Au niveau européen, les différentes représentations diplomatiques partagent la même inquiétude quant à la volatilité du contexte politique et aux atteintes portées à l’exercice démocratique dans l’espace public, rappelle, en effet, « Jeune Afrique », qui écrit que l’Union européenne (UE) a ainsi évolué dans la gradation de ses déclarations, signées par la porte-parole de la délégation, puis par le haut représentant de l’UE au Sénégal, et enfin par les 27 pays membres de l’organisation. Une évolution qui révèle clairement « un sentiment d’urgence et d’importance », selon une source européenne à Dakar. La volatilité du contexte inquiète les investisseurs étrangers, privés comme publics, qui s’en sont ouverts à leurs représentations diplomatiques.
Les diplomates pourraient bientôt être confrontés à des interrogations quant au choix de leur interlocuteur. Comment réagiront-ils si Macky Sall se maintient au pouvoir après la fin de son mandat ? Une question qu’ils préfèrent ne pas se poser pour l’instant. « Nous risquons de préférer une approche pragmatique », glisse l’un d’entre eux, soit continuer à discuter avec Macky Sall.
« Nous comptons tous sur Macky Sall pour prendre la bonne décision.
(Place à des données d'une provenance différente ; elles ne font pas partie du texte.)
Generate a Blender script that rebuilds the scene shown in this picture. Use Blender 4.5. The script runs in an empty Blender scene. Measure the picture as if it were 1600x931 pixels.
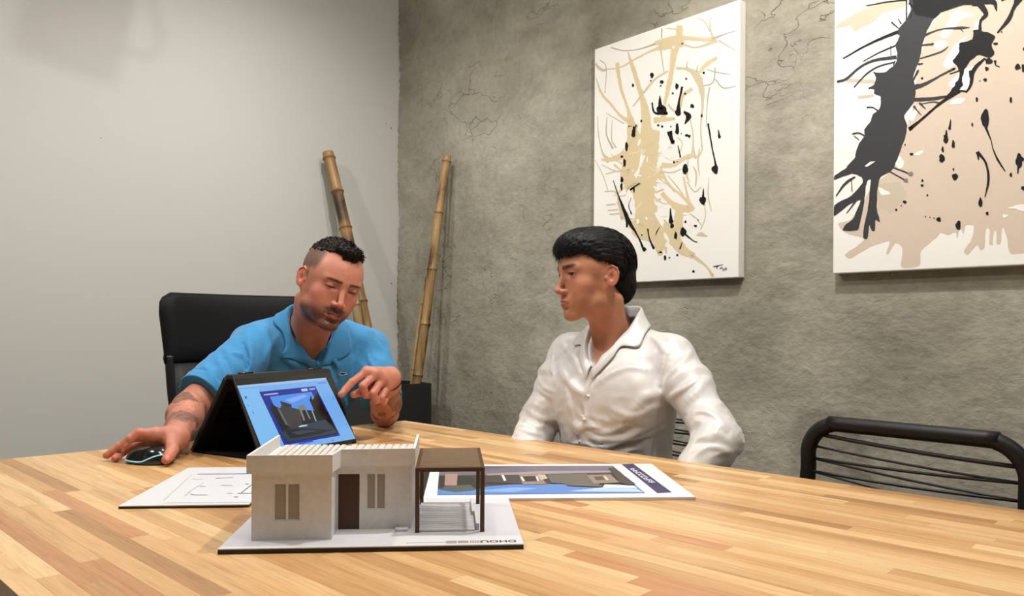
import bpy, bmesh, math, random
import numpy as np
from mathutils import Vector, Matrix, Euler
random.seed(7)
RNG = np.random.RandomState(5)
SC = bpy.context.scene
COL = SC.collection
PI = math.pi

# ------------------------------------------------------------------ camera
FPX, PX, PY = 1200.0, 800.0, 508.0          # focal length and principal point in the 1600x931 frame
ROLL = math.radians(0.35)
CAM = Vector((0.0, 0.0, 1.05))
YAW = math.radians(47.5)
FW = Vector((-math.sin(YAW), math.cos(YAW), 0))
RT = Vector((math.cos(YAW), math.sin(YAW), 0))
cd = bpy.data.cameras.new('camera'); co = bpy.data.objects.new('camera', cd); COL.objects.link(co)
cd.sensor_fit = 'HORIZONTAL'; cd.sensor_width = 36.0; cd.lens = 36.0 * FPX / 1600.0
cd.shift_y = (PY - 465.5) / 1600.0; cd.clip_start = 0.02
co.matrix_world = Matrix.Translation(CAM) @ Matrix.Rotation(YAW, 4, 'Z') @ Matrix.Rotation(PI/2, 4, 'X') @ Matrix.Rotation(ROLL, 4, 'Z')
SC.camera = co
SC.view_settings.view_transform = 'Standard'; SC.view_settings.look = 'None'
SC.view_settings.gamma = 1.0; SC.view_settings.use_curve_mapping = False
SC.view_settings.exposure = -0.2

def W(u, d, z):                              # metres right of / in front of the camera, height above the floor
    p = RT * u + FW * d
    return Vector((p.x, p.y, z))
def _ray(px, py):
    x, y = px - PX, PY - py
    return ((x*math.cos(ROLL) - y*math.sin(ROLL))/FPX, (x*math.sin(ROLL) + y*math.cos(ROLL))/FPX)
def at(px, py, d):                           # the place seen at a pixel, d metres in front
    a, b = _ray(px, py)
    return W(a*d, d, CAM.z + b*d)
def onz(px, py, z):                          # the place on a level plane seen at a pixel
    a, b = _ray(px, py)
    return at(px, py, (z - CAM.z)/b)
def ony(px, py, y):                          # the place on a plane of constant y
    a, b = _ray(px, py)
    return at(px, py, y/(RT.y*a + FW.y))
def onx(px, py, x):
    a, b = _ray(px, py)
    return at(px, py, x/(RT.x*a + FW.x))

# ------------------------------------------------------------------ world and light
wd = bpy.data.worlds.new('world'); SC.world = wd; wd.use_nodes = True
wd.node_tree.nodes['Background'].inputs[0].default_value = (0.9, 0.93, 1.0, 1)
wd.node_tree.nodes['Background'].inputs[1].default_value = 0.06

# ------------------------------------------------------------------ materials
def mat(name, col=(0.5, 0.5, 0.5), rough=0.5, metal=0.0, **kw):
    m = bpy.data.materials.new(name); m.use_nodes = True
    nt = m.node_tree; b = nt.nodes['Principled BSDF']
    b.inputs['Base Color'].default_value = (*col, 1)
    b.inputs['Roughness'].default_value = rough
    b.inputs['Metallic'].default_value = metal
    if 'spec' in kw: b.inputs['Specular IOR Level'].default_value = kw['spec']
    if 'sheen' in kw:
        b.inputs['Sheen Weight'].default_value = kw['sheen']; b.inputs['Sheen Roughness'].default_value = 0.4
    if 'coat' in kw:
        b.inputs['Coat Weight'].default_value = kw['coat']; b.inputs['Coat Roughness'].default_value = kw.get('coat_rough', 0.1)
    if 'sss' in kw:
        b.inputs['Subsurface Weight'].default_value = kw['sss']
        b.inputs['Subsurface Radius'].default_value = (0.012, 0.004, 0.002)
        b.inputs['Subsurface Scale'].default_value = 1.0
    if 'emit' in kw:
        b.inputs['Emission Color'].default_value = (*kw['emit'], 1); b.inputs['Emission Strength'].default_value = kw.get('es', 1.0)
    if 'alpha' in kw: b.inputs['Alpha'].default_value = kw['alpha']
    return m
def nd(m, typ, **props):
    n = m.node_tree.nodes.new(typ)
    for k, v in props.items(): setattr(n, k, v)
    return n
def lk(m, a, b): m.node_tree.links.new(a, b)
def bsdf(m): return m.node_tree.nodes['Principled BSDF']
def coords(m, scale=(1, 1, 1), kind='Object', rot=(0, 0, 0)):
    t = nd(m, 'ShaderNodeTexCoord'); mp = nd(m, 'ShaderNodeMapping')
    mp.inputs['Scale'].default_value = scale; mp.inputs['Rotation'].default_value = rot
    lk(m, t.outputs[kind], mp.inputs[0]); return mp.outputs[0]
def noise(m, vec, scale, detail=4, rough=0.55, dist=0.0):
    n = nd(m, 'ShaderNodeTexNoise'); n.inputs['Scale'].default_value = scale
    n.inputs['Detail'].default_value = detail; n.inputs['Roughness'].default_value = rough
    n.inputs['Distortion'].default_value = dist
    if vec is not None: lk(m, vec, n.inputs['Vector'])
    return n.outputs[0]
def ramp(m, fac, stops):
    r = nd(m, 'ShaderNodeValToRGB'); cr = r.color_ramp
    while len(cr.elements) < len(stops): cr.elements.new(0.5)
    for e, (p, c) in zip(cr.elements, stops):
        e.position = p; e.color = (*c, 1) if len(c) == 3 else c
    lk(m, fac, r.inputs[0]); return r.outputs[0]
def mixc(m, a, b, fac=0.5, mode='MIX'):
    n = nd(m, 'ShaderNodeMix', data_type='RGBA', blend_type=mode)
    for s, v in ((n.inputs[0], fac), (n.inputs[6], a), (n.inputs[7], b)):
        if hasattr(v, 'is_linked') or hasattr(v, 'links'): lk(m, v, s)
        else: s.default_value = v if not isinstance(v, tuple) or len(v) == 4 else (*v, 1)
    return n.outputs[2]
def mth(m, op, a, b=0.0):
    n = nd(m, 'ShaderNodeMath', operation=op)
    for s, v in ((n.inputs[0], a), (n.inputs[1], b)):
        if isinstance(v, (int, float)): s.default_value = v
        else: lk(m, v, s)
    return n.outputs[0]
def bump(m, h, strength=0.3, dist=0.002, prev=None):
    b = nd(m, 'ShaderNodeBump'); b.inputs['Strength'].default_value = strength; b.inputs['Distance'].default_value = dist
    lk(m, h, b.inputs['Height'])
    if prev is not None: lk(m, prev, b.inputs['Normal'])
    lk(m, b.outputs[0], bsdf(m).inputs['Normal']); return b.outputs[0]
def attr(m, name='Col'):
    a = nd(m, 'ShaderNodeVertexColor'); a.layer_name = name; return a.outputs[0]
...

Il n’est pas trop tard pour qu’il puisse sortir par la grande porte. Personne n’a intérêt à ce qu’il se sente coincé », soutient un diplomate occidental.
Rappelons que le président Sall a affirmé, à maintes reprises, qu’il ne comptait pas rallonger la durée de son mandat, une situation qui n’est d’ailleurs pas prévue par la Constitution. « Nous comptons tous sur lui pour prendre la bonne décision. Il n’est pas trop tard pour qu’il puisse sortir par la grande porte. Personne n’a intérêt à ce qu’il se sente coincé », a insisté le diplomate cité précédemment par « JA ».